The woodland recovery in FB9 starts below a radiocarbon date of 390 ± 100 years BP and research at an adjacent mire, May Moss, encounters a similar woodland recovery before c. 685 ± 50 years BP, probably during the 12–14th centuries (Chiverrell and Atherden, 1999). Causes of this minor woodland recovery could include the devastation in the wake of the 'harrying of the north' in AD 1069–1070 and demographic collapse during the 14th century owing to incidence of Black Death (Harrison and Roberts, 1989). Woodland decline and expansion of agricultural indicators during the 11–12th centuries and after AD 1500 (FB 8 and FB10) probably reflect concerted attempts to colonize upland Britain and to exploit marginal land for agriculture (Parry, 1976; Harrison, 1993).
The peat stratigraphy of Fen Bogs is dominated by Phragmites australis, revealing little environmental information other than the site was a wet upland valley fen. After the mire was colonized by an ombrogenous mire flora the stratigraphy yields useful palaeohydrological information, with the initial expansion of poorly humified Sphagnum peat reflecting this colonization. Sphagnum species decline between 130 and 95 cm, signifying drier surface conditions.
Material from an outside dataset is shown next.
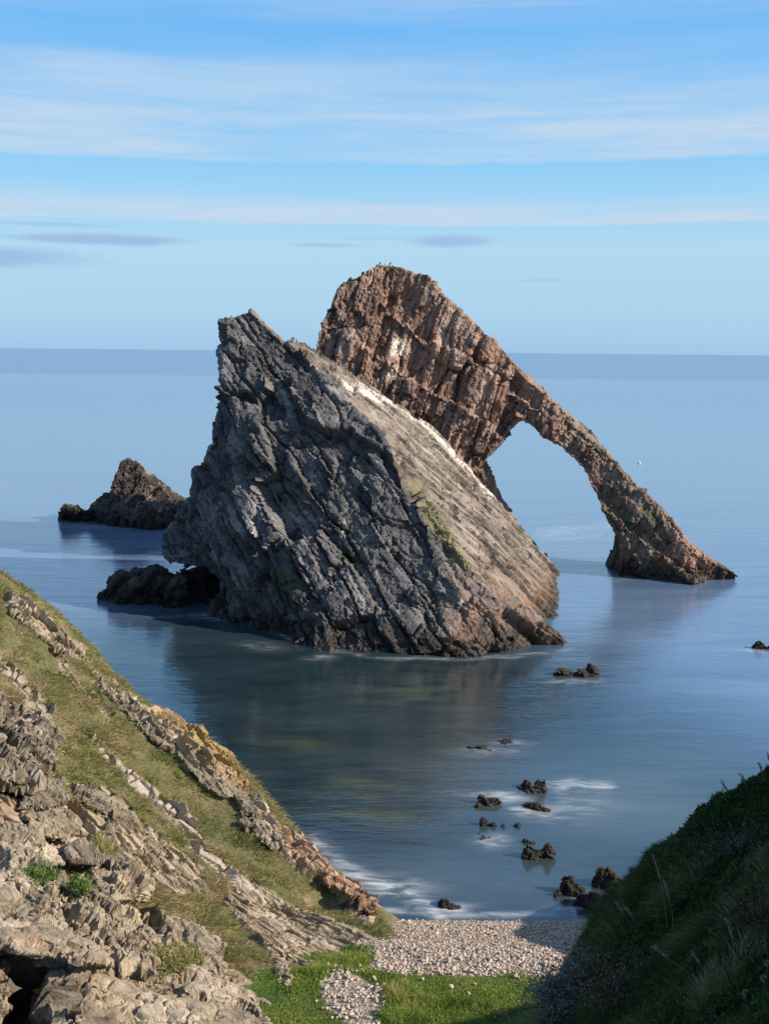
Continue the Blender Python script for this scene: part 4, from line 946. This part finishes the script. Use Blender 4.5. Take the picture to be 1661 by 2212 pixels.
# right bank vegetation
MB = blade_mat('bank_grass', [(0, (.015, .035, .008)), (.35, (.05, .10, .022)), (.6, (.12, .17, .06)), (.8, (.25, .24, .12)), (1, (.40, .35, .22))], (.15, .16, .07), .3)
def bank_pts(N, y0=4.2, y1=13.4):
    ys = y0+(y1-y0)*rng.uniform(0, 1, N)**.9; xs = rng.uniform(.08, .50, N)*ys
    b = np.stack([xs, ys, bank_z(xs, ys)], 1); b[:, 2] += .16*fbm(b, .9, 4, 601)+.06*fbm(b, 4, 3, 602)
    px, py = proj(b); return b, px, py
b1, px, py = bank_pts(300000)
long_ = sstep(-.12, .25, fbm(b1, .8, 3, 921)+.35*sstep(1900, 2050, py)-.35*sstep(1850, 1750, py))
keep = (rng.uniform(0, 1, len(b1)) < .25+.75*long_) & (px > 1150) & (px < 1800) & (b1[:, 2] > 3.2) & (py < 2400)
b1 = b1[keep]; lg = long_[keep]; n = len(b1)
# tussocks: every clump fans out from its own centre
cellp = np.floor(b1[:, :2]/.42+.35*np.stack([fbm(b1, 2., 2, 941), fbm(b1, 2., 2, 942)], 1)); ci = cellp.astype(np.int64); z0_ = np.zeros(n, np.int64)
cx_ = (cellp[:, 0]+.3+.4*_rnd(ci[:, 0], ci[:, 1], z0_, 5))*.42; cy_ = (cellp[:, 1]+.3+.4*_rnd(ci[:, 0], ci[:, 1], z0_, 6))*.42
cr = _rnd(ci[:, 0], ci[:, 1], z0_, 7); c2_ = _rnd(ci[:, 0], ci[:, 1], z0_, 8)
out_ = np.stack([b1[:, 0]-cx_, b1[:, 1]-cy_, np.zeros(n)], 1)/.3
ang = fbm(b1, .7, 2, 925)*2.2+math.pi*.85+(c2_-.5)*1.6
dirh = np.stack([np.cos(ang), np.sin(ang)-.3, np.full(n, .0)], 1)*.55+out_*.6
ht = (.03+.09*lg+.17*lg*cr**1.5)*rng.uniform(.4, 1.3, n)*np.clip(1.1-.5*np.abs(out_).max(1), .4, 1.1)
me = blades('bank_grass', b1, ht, rng.uniform(.003, .0065, n)+.0015*b1[:, 1]/10+.005*(rng.uniform(0, 1, n) > .92), dirh*.8+np.array([0, 0, .85])+rng.normal(size=(n, 3))*.3, dirh*.9-np.array([0, 0, .6]), None, np.clip(.12+.45*cr+.3*fbm(b1, 1.3, 3, 927)+.2*rng.normal(size=n), 0, 1))
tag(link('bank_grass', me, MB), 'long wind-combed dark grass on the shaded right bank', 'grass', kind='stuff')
# leafy ground cover: little leaves
b2, px, py = bank_pts(330000)
cover = 1-sstep(-.12, .25, fbm(b2, .8, 3, 921)+.35*sstep(1900, 2050, py)-.35*sstep(1850, 1750, py))
keep = (rng.uniform(0, 1, len(b2)) < .30+.70*cover) & (px > 1170) & (px < 1800) & (b2[:, 2] > 3.2) & (py < 2350)
b2 = b2[keep]; n = len(b2); hgt = np.abs(fbm(b2, 3., 3, 931))*.22*rng.uniform(.2, 1, n)
b2 = b2+np.array([-.2, -.2, 1.])*hgt[:, None]
me = blades('leafy_ground_cover', b2, rng.uniform(.018, .05, n), rng.uniform(.010, .022, n), rng.normal(size=(n, 3))*.8+np.array([-.2, -.3, .8]), rng.normal(size=(n, 3))*.3, None, np.clip(.25+.35*fbm(b2, 2, 3, 933)+.2*rng.normal(size=n), 0, 1))
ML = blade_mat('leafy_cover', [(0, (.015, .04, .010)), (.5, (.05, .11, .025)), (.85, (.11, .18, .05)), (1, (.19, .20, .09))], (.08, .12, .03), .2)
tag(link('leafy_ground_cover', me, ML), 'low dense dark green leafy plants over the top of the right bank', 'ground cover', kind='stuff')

def tubes(paths, r0, r1, seg=5):
    V = []; Fq = []; k = 0
    for p in paths:
        p = np.asarray(p); m_ = len(p)
        for i in range(m_):
            d = p[min(i+1, m_-1)]-p[max(i-1, 0)]; d = d/np.linalg.norm(d); a = np.cross(d, [0.3, .9, .2]); a /= np.linalg.norm(a); c_ = np.cross(d, a)
            r = r0+(r1-r0)*i/(m_-1)
            for j in range(seg):
                th = 2*math.pi*j/seg; V.append(p[i]+(a*math.cos(th)+c_*math.sin(th))*r)
        for i in range(m_-1):
            for j in range(seg):
                Fq.append([k+i*seg+j, k+i*seg+(j+1) % seg, k+(i+1)*seg+(j+1) % seg, k+(i+1)*seg+j])
        k += m_*seg
    return np.array(V), np.array(Fq)
def simple_mat(name, colr, rough=.8, var=.25):
    m, t, b = new_mat(name); pos = t.new('ShaderNodeNewGeometry').outputs['Position']
    lo = tuple(x*(1-var) for x in colr); hi = tuple(min(1, x*(1+var)) for x in colr)
    t.put(b.inputs['Base Color'], t.ramp(t.noise(pos, 25, 4), [(.3, lo), (.7, hi)])); b.inputs['Roughness'].default_value = rough
    return m
M_STALK = simple_mat('dry_stalk', (.30, .25, .15)); M_SEED = simple_mat('seed_head', (.34, .28, .18)); M_WHITE = simple_mat('dry_flower', (.42, .40, .33)); M_TWIG = simple_mat('dark_twig', (.05, .035, .03))
def bank_hit(px, py):
    r = ray(px, py); ys = np.linspace(4, 16, 1500); d = CAMZ+r[2]*ys-bank_z(r[0]*ys, ys)
    k = np.argmax(d < 0) if (d < 0).any() else np.argmin(d)
    return np.array([r[0]*ys[k], ys[k], bank_z(r[0]*ys[k], ys[k])])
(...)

The change to poorly humified Sphagnum papillosum at 95 cm indicates a wetter mire surface during FB8. Relatively wet conditions persist until the drier environmental indicator Sphagnum section Acutifolia replaces Sphagnum papillosum during FB9. This dry phase is short-lived, terminating with a return to wetter conditions evidenced by the replacement of Sphagnum section Acutifolia with the wet environmental indicator, Sphagnum section Cuspidata.
The sequence of moisture changes in the upper 1.4 m occurs entirely within the past 800–700 years and appears to parallel Little Ice Age climatic fluctuations identified at other peat sites on the moors (Chiverrell, 1998). The uppermost stratigraphy contains evidence of human interference, almost certainly related to the building of the Whitby to Pickering railway across Fen Bogs in 1836 (Statham, 1989). Mires are an easily damaged environment and this unprecedented scale of human activity on the western edge of Fen Bogs could quite conceivably have had a catastrophic impact on the hydrology and flora.
Conclusions
Fen Bogs is an important site because it has yielded a significant record of vegetational and environmental change during the last 10 000 years. Detailed pollen records coupled with radiocarbon dating demonstrate the landscape history of the North York Moors. The sequence is one of few dated pollen profiles focusing upon mid- and late- Holocene times. The sequence identifies the impact that Neolithic, Bronze Age, Iron Age and historic communities had upon the landscape of North Yorkshire. Correlation of vegetation history with archaeological and documentary records has given this site particular importance, because Fen Bogs has produced the region's most complete and thoroughly dated pollen diagrams.